02:29 - Source: CNN
Judge to Slager jury: Keep working

Story highlights

Jury will deliberate more after struggling to reach a unanimous decision

Lone juror has been holdout in ex-officer's murder trial in Walter Scott's death

CNN  — 

Deliberations will resume Monday morning after the jury in the murder trial of former North Charleston, South Carolina, police Officer Michael Slager told a judge Friday it has been unable to reach a unanimous decision.

Slager is charged with murder in the April 2015 shooting death of Walter Scott, an unarmed black man, after a traffic stop in North Charleston.

The case appeared headed for a mistrial, but the jury three times went back to deliberate Friday after indicating to the judge it was unable to gain a consensus.

During one deliberation, a male juror took the unusual step of writing the judge a note, saying he couldn’t vote for a conviction and wouldn’t change his mind.

“I still cannot without a reasonable doubt convict the defendant,” the male juror wrote. “I cannot and will not change my mind.”

A note from the foreman said that juror was the only one having the issue.

If convicted of murder, Slager faces 30 years to life in prison.

Judge Clifton Newman allowed the jury, which began deliberating Wednesday night, to consider the lesser offense of manslaughter, which carries a potential sentence of up to 30 years in prison.

South Carolina law says that a judge can only once instruct the jury to return to deliberate more.
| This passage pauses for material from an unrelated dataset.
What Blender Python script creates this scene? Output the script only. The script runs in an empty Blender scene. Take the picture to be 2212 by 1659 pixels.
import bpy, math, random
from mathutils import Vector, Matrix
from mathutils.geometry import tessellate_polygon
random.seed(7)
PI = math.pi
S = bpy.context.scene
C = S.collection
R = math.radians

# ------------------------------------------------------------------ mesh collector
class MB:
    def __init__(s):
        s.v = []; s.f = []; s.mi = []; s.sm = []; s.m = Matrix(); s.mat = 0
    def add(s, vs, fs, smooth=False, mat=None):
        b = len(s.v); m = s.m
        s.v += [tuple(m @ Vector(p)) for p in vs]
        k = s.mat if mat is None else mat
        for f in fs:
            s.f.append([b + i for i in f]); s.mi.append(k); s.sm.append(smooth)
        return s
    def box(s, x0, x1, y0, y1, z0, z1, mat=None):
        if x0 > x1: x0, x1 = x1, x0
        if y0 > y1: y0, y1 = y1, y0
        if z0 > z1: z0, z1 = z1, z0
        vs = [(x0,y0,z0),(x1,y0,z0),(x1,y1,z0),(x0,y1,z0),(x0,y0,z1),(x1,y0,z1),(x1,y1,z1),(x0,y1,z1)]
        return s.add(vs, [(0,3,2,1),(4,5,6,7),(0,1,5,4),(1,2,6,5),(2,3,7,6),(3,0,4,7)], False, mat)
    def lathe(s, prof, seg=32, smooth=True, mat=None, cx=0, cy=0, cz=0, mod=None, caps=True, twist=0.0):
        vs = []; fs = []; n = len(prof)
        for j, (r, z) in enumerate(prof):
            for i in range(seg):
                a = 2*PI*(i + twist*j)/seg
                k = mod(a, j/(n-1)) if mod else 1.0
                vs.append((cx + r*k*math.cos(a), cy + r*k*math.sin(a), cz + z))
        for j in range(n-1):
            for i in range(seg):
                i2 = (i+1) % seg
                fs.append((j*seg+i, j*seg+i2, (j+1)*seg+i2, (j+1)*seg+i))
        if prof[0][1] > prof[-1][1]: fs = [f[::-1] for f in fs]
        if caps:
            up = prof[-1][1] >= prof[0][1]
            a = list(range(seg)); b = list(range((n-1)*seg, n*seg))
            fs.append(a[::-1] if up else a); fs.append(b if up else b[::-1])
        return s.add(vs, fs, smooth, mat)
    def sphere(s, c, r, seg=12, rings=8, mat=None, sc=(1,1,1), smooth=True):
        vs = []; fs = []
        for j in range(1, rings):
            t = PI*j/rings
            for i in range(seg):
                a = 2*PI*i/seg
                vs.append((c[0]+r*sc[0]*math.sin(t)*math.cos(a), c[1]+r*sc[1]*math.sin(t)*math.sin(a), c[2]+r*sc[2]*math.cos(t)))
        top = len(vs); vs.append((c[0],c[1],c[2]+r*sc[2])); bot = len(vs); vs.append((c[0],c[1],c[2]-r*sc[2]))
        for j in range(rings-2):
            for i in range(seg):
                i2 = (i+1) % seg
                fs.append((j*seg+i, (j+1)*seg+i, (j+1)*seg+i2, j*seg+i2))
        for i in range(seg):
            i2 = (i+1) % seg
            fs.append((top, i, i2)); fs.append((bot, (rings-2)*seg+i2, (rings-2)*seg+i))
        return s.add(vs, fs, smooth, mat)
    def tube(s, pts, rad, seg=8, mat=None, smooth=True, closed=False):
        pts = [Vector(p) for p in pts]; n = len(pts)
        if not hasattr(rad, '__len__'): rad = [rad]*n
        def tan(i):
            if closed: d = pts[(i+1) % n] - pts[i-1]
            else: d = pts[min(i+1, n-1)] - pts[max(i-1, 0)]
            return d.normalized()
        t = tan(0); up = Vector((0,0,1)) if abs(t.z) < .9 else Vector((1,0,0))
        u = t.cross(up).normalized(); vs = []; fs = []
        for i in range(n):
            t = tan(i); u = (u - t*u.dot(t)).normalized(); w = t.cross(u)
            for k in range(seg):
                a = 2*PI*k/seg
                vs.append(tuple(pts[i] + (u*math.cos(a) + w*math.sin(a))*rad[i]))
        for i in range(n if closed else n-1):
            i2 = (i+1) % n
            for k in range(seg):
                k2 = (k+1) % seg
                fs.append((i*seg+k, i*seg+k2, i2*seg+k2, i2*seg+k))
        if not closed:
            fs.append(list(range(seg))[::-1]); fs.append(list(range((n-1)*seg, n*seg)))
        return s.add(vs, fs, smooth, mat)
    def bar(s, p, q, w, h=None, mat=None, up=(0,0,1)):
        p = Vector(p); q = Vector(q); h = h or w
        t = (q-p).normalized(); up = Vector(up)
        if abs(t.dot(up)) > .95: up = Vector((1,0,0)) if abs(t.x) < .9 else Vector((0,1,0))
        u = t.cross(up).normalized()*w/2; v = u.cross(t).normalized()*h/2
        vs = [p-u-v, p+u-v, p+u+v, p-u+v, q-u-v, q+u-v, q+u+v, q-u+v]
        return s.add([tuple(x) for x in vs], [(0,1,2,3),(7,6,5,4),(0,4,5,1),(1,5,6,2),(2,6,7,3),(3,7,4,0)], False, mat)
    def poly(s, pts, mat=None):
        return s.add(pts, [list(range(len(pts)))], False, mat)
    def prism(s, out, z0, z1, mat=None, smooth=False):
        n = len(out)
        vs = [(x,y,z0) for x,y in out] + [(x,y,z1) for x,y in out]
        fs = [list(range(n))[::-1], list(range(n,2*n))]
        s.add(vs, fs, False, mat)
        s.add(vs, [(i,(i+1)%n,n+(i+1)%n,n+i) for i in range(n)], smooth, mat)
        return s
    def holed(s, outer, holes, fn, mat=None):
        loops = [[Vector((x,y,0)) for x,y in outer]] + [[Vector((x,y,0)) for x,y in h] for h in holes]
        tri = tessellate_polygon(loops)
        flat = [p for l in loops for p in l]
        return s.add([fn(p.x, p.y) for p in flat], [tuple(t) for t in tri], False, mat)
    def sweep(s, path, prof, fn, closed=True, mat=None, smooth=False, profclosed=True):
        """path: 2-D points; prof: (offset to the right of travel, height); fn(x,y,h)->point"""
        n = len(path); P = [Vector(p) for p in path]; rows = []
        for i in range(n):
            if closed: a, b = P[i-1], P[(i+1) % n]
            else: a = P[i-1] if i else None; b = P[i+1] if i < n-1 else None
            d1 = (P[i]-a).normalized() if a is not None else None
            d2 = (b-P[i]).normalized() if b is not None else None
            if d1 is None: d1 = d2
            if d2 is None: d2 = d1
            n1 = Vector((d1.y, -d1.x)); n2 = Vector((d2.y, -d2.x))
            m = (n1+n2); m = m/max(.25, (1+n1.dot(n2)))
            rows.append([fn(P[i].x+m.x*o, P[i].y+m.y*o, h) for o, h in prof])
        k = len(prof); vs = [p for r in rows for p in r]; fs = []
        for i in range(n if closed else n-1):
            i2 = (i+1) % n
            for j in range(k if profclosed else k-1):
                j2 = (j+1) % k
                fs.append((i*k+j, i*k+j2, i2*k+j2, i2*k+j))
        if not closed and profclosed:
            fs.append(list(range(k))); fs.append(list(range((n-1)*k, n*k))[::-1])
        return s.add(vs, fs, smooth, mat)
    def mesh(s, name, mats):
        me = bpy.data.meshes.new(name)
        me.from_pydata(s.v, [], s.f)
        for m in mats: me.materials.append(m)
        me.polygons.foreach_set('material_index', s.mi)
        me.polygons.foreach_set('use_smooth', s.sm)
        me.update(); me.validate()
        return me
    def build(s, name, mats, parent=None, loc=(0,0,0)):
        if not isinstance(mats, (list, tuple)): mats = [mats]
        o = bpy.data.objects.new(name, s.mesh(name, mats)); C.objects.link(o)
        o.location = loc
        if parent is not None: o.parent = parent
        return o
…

Newman did, and when the jurors returned, he explained they would have to consent to more time or they could indicate they were hopelessly deadlocked.
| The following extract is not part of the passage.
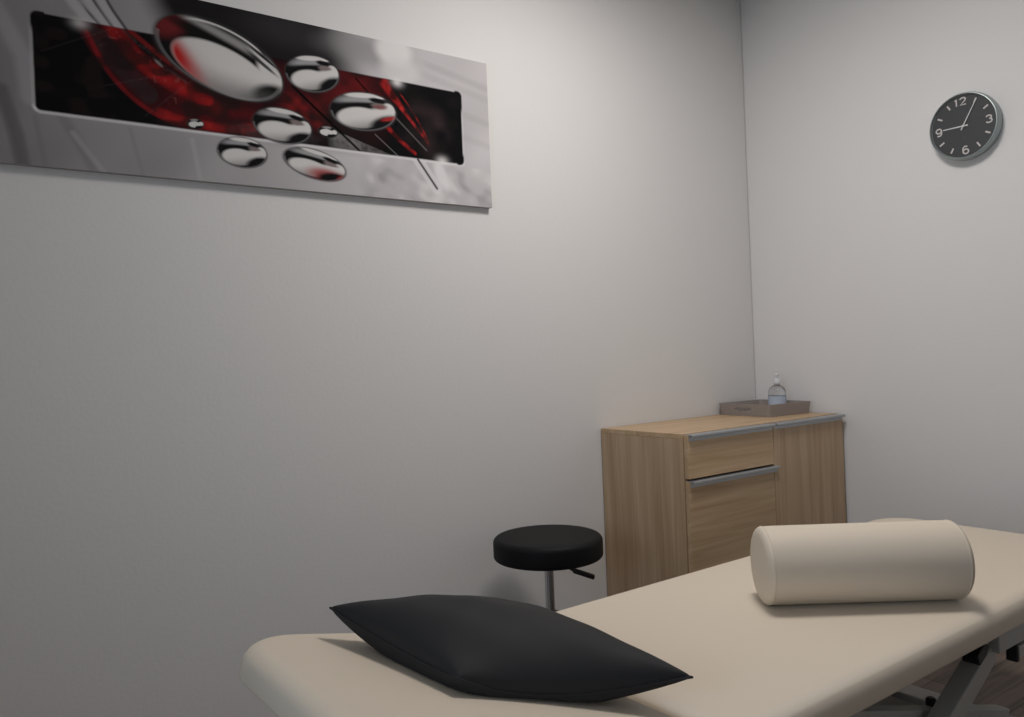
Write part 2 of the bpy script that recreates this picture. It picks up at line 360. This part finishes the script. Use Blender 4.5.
    # rods leaving the window lower right
    d, q = seg_dist(S, T, [(120.5, 37.4), (127.5, 46.5)]); over((1 - smooth(.2, .6, d)) * .95, g(.03)); over((1 - smooth(.3, 1.2, np.abs(d - 1.2))) * .6 * (T > 37.8), g(.75))
    over(.8 * ell(129.5, 42, 2.2, 5, -25, .5) * (T > 37.6), g(.76))
    # star glints
    for gx, gy, r_, a in ((21.0, 13.0, 3.6, .55), (113.8, 12.8, 3.4, .85), (130, 36.9, 3.8, .8)):
        d = np.hypot(S - gx, (T - gy) * 1.4); over(a * np.exp(-(d / r_ * 1.8) ** 2), g(.78, (1, .97, .97)))
    # --- glass drops
    def drop(cx, cy, a, b, ang, kind):
        c, s = math.cos(R(ang)), math.sin(R(ang)); u = ((S - cx) * c + (T - cy) * s) / a; v = (-(S - cx) * s + (T - cy) * c) / b
        rr_ = np.hypot(u, v); px = .25 / b
        msk = 1 - smooth(1 - px, 1 + px, rr_)
        def E(x, y, p, q_, an=0, soft=.12): return ell(x, y, p, q_, an, soft, u, v) * msk
        W = (.66, .645, .635); D = (.010, .010, .011)
        over((1 - smooth(1.0, 1.05 + px, rr_)) * .6, g(.05))
        over(msk, D)
        if kind == 'tiny':
            over(E(-.15, .1, .7, .6), W); over(E(.7, -.05, .3, .4), W); over(E(.4, .6, .5, .25), D); over(E(-.1, -.8, .5, .2), (.3, .3, .3)); return
        sh = 1 - .60 * smooth(.15, 1.05, v + .30 * u)
        def body(al):
            al = np.clip(al, 0, 1)[..., None]; C[:] = C * (1 - al) + np.array(W) * sh[..., None] * al
        if kind == 'big':
            over(E(-.84, -.28, .20, .42, 14, .6) * .9, (.17, .022, .024))
            over(E(.02, -.66, .72, .15, 5, .6), (.30, .29, .29))
            over((1 - smooth(.0, .055, np.abs(rr_ - .93))) * smooth(-.75, -.45, u) * (1 - smooth(.45, .6, u)) * (v < 0), (.66, .64, .63))
            over(E(-.08, -.40, .84, .19, 6, .5), (.010, .010, .010))
            al = E(.09, .29, .80, .68, 7, .07); body(al)
            rd = ell(-.56, .52, .34, .60, -38, .8, u, v) * al
            over(rd * .35, (.45, .2, .19)); over(ell(-.66, .42, .22, .62, -34, .8, u, v) * al, (.46, .025, .025))
            over(E(.80, -.22, .20, .42, -28, .25), W)
            over(E(.60, -.46, .30, .05, 30, .5) * .95, (.03, .03, .03)); over(E(.60, -.66, .30, .035, 30, .4), (.02, .02, .02)); over(E(.62, -.56, .28, .03, 30, .5), (.6, .58, .57))
            over(E(.90, .36, .26, .40, 28, .35), (.010, .010, .010)); over(E(.70, .62, .20, .30, 30, .9) * .6, (.10, .10, .10))
        else:
            over(E(-.12, -.58, .66, .24, -4, .5), (.33, .33, .34)); over(E(-.02, -.84, .50, .13, 0, .3), W)
            over(E(-.1, -.33, .80, .15, -3, .5), D)
            body(E(-.15, .33, .68, .54, 0, .12))
            over(E(.76, -.06, .23, .42, 0, .15), W); body(E(.48, .06, .34, .26, 0, .4))
            over(E(.50, -.33, .24, .13, 10, .4), (.22, .18, .18))
            over(E(.46, -.60, .26, .12, 15, .3), D); over(E(.50, -.78, .20, .06, 18, .3), W)
            if kind == 'red': over(E(.42, .50, .58, .42, -10, .6) * .85, (.34, .03, .03))
            over(E(.66, .60, .56, .36, -32, .32), D)
            if kind == 'redge': over(E(.76, .34, .26, .10, -20, .5) * .9, (.38, .03, .03)); over(E(.52, -.25, .2, .12, 10, .5) * .7, (.22, .05, .05))
            if kind == 'red': over(E(.90, .42, .12, .26, 20, .5) * .7, (.28, .02, .02))
        over((1 - smooth(.012, .05, np.abs(rr_ - .97))) * .35 * (v > .0), g(.30))
    drop(57.0, 15.7, 18.3, 9.7, 17.4, 'big'); drop(84.6, 15.1, 8.7, 5.6, -8.2, 'n'); drop(101.4, 24.2, 11.5, 6.1, -6, 'redge')
    drop(74.4, 32.5, 9.0, 5.3, 1.9, 'n'); drop(62.0, 41.9, 7.1, 4.4, .1, 'n'); drop(84.2, 43.0, 10.0, 4.5, 10.3, 'red')
    drop(88.8, 32.4, 3.1, 1.7, -2, 'tiny'); drop(49.1, 35.4, 2.2, 1.4, -7, 'tiny')
    return np.clip(C, 0, 1)

CW, CH, CD = 1.5, 0.513, 0.020
cx0, ctop = -2.978, 2.1855
pic = empty('wall_picture', 'wide canvas print of silver drops over a red and black band on the left wall', 'picture', (cx0 + CW / 2, 0, ctop - CH))
nx, ny = 760, 260
S1, T1 = np.meshgrid(np.linspace(0, CW, nx + 1), np.linspace(0, CH, ny + 1))
co = np.stack([S1.ravel() - CW / 2, np.full(S1.size, -CD), CH - T1.ravel()], 1)
idx = np.arange((nx + 1) * (ny + 1)).reshape(ny + 1, nx + 1)
q = np.stack([idx[:-1, :-1], idx[1:, :-1], idx[1:, 1:], idx[:-1, 1:]], -1).reshape(-1, 4)
me = bpy.data.meshes.new('printed_front')
me.vertices.add(len(co)); me.vertices.foreach_set('co', co.ravel())
me.loops.add(q.size); me.loops.foreach_set('vertex_index', q.ravel())
me.polygons.add(len(q)); me.polygons.foreach_set('loop_start', np.arange(len(q)) * 4); me.polygons.foreach_set('loop_total', np.full(len(q), 4))
me.update(); me.validate()
ca = me.color_attributes.new('print', 'FLOAT_COLOR', 'POINT')
cc = np.ones((len(co), 4)); cc[:, :3] = paint(S1 * 100, T1 * 100).reshape(-1, 3)
ca.data.foreach_set('color', cc.ravel())
pm = mat('picture_print', (1, 1, 1), 0.8, spec=0.03)
at = pm.node_tree.nodes.new('ShaderNodeAttribute'); at.attribute_name = 'print'
pm.node_tree.links.new(at.outputs['Color'], pm.node_tree.nodes['Principled BSDF'].inputs['Base Color'])
link('printed_front', me, pm, pic, smooth=False)
bm = bmesh.new(); box(bm, -CW / 2, CW / 2, -CD + .0004, -0.001, 0, CH, 0.0); from_bm('stretcher_frame', bm, MT['canvas_edge'], pic, False)

# ------------------------------------------------------------------ wall clock
clk = empty('wall_clock', 'round silver-rimmed wall clock with dark dial on the far wall', 'clock', (0, -0.9756, 1.922))
clk.matrix_world = Matrix.Translation((-0.001, -0.981, 1.916)) @ Matrix(((0, 0, -1), (-1, 0, 0), (0, 1, 0))).to_4x4() @ Matrix.Rotation(R(2.5), 4, 'Z')
bm = bmesh.new()
lathe(bm, [(0, 0), (.116, 0), (.120, .003), (.1225, .014), (.1225, .028), (.1200, .038), (.1178, .0412), (.1158, .0416), (.1145, .0400), (.1137, .0320), (.110, .029), (0, .029)], 96)
from_bm('case', bm, MT['clock_case'], clk)
bm = bmesh.new(); lathe(bm, [(0, .0292), (.1135, .0292), (.1135, .0310), (0, .0310)], 96); from_bm('dial', bm, MT['clock_dial'], clk)
dial_z = .0312
def arc(cx, cy, rx, ry, a0, a1, n=10):
    return [(cx + rx * math.cos(R(a0 + (a1 - a0) * k / n)), cy + ry * math.sin(R(a0 + (a1 - a0) * k / n))) for k in range(n + 1)]
D6 = arc(.001, .0035, .0095, .0100, 50, 180, 10) + arc(.001, -.0050, .0095, .0080, 180, 540, 22)
DIG = {'1': [(-.0045, .0075), (.0005, .0125), (.0005, -.0130)],
       '2': arc(0, .0060, .0095, .0070, 165, -40, 14) + [(-.0095, -.0122), (.0105, -.0122)],
       '3': arc(0, .0062, .0090, .0064, 160, -80, 12) + arc(0, -.0058, .0100, .0070, 80, -160, 14),
       '6': D6, '9': [(-x, -y) for x, y in D6]}
for s_, x, y in (('1', -.0185, .090), ('2', .0045, .090), ('3', .087, 0), ('6', 0, -.089), ('9', -.087, 0)):
    bm = bmesh.new(); tube(bm, [(px, py, 0) for px, py in DIG[s_]], .0026, 8); bm.transform(Matrix.Diagonal((1, 1, .25, 1)))
    o = from_bm('numeral', bm, MT['clock_mark'], clk, False); o.location = (x, y, dial_z + .0004)
for k in range(12):
    if k % 3 == 0: continue
    bm = bmesh.new(); box(bm, -.0029, .0029, .083, .102, 0, .0008, mtx=Matrix.Rotation(-R(30 * k), 4, 'Z'))
    o = from_bm('hour_mark', bm, MT['clock_mark'], clk, False); o.location = (0, 0, dial_z)
bm = bmesh.new(); lathe(bm, [(.0195, 0), (.0205, 0), (.0205, .0003), (.0195, .0003), (.0195, 0)], 48, Matrix.Translation((.045, .008, dial_z)))
from_bm('dial_ring', bm, MT['clock_faint'], clk, False)
for x_, y_, w_, h_ in ((.0452, .008, .0025, .0035), (-.039, .0108, .026, .0015), (-.038, .0072, .016, .0013), (0, -.042, .009, .004)):
    bm = bmesh.new(); box(bm, x_ - w_ / 2, x_ + w_ / 2, y_ - h_ / 2, y_ + h_ / 2, dial_z, dial_z + .0003); from_bm('dial_print', bm, MT['clock_faint'], clk, False)
def hand(name, ang, length, tail, w0, w1, z):
    bm = bmesh.new(); m_ = Matrix.Rotation(-R(ang), 4, 'Z') @ Matrix.Translation((0, 0, z))
    t = bmesh.new(); pts = [(-w0, -tail), (w0, -tail), (w1, length), (-w1, length)]
    lo = [t.verts.new((x, y, 0)) for x, y in pts]; hi = [t.verts.new((x, y, .0009)) for x, y in pts]
    t.faces.new(lo[::-1]); t.faces.new(hi)
    for i in range(4): t.faces.new((lo[i], lo[(i + 1) % 4], hi[(i + 1) % 4], hi[i]))
    t.transform(m_); merge(bm, t)
    return from_bm(name, bm, MT['hand'], clk, False)
hand('hour_hand', 273, .072, .016, .0026, .0018, dial_z + .0014)
hand('minute_hand', 31.5, .096, .016, .0022, .0014, dial_z + .0030)
bm = bmesh.new(); lathe(bm, [(0, dial_z - .001), (.0045, dial_z - .001), (.0045, dial_z + .0045), (0, dial_z + .0055)], 24); from_bm('hand_pin', bm, MT['hand'], clk)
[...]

The foreman said they would continue to discuss the case.

After more time, the judge stopped them again and asked whether they were deadlocked still or needed further time. The jury could use more time, the foreman answered.

Jurors deliberated until about 6 p.m. Friday before Newman sent them home.

The case

The jury of 11 white jurors and one African-American is considering the testimony of 55 witnesses given over the span of five weeks.

On the stand, Slager argued self-defense, saying he shot Scott as he ran away because Scott posed a threat and could have turned around and charged him.

One of the key pieces of evidence in the trial was a cell-phone video of the altercation. In the video, Slager is seen chasing Scott, then shooting him in the back. Prosecutors said the two were 18 feet apart when Slager opened fire.

Slager, who is white, also is scheduled to go on trial early next year on federal charges, including civil rights offenses, related to the shooting.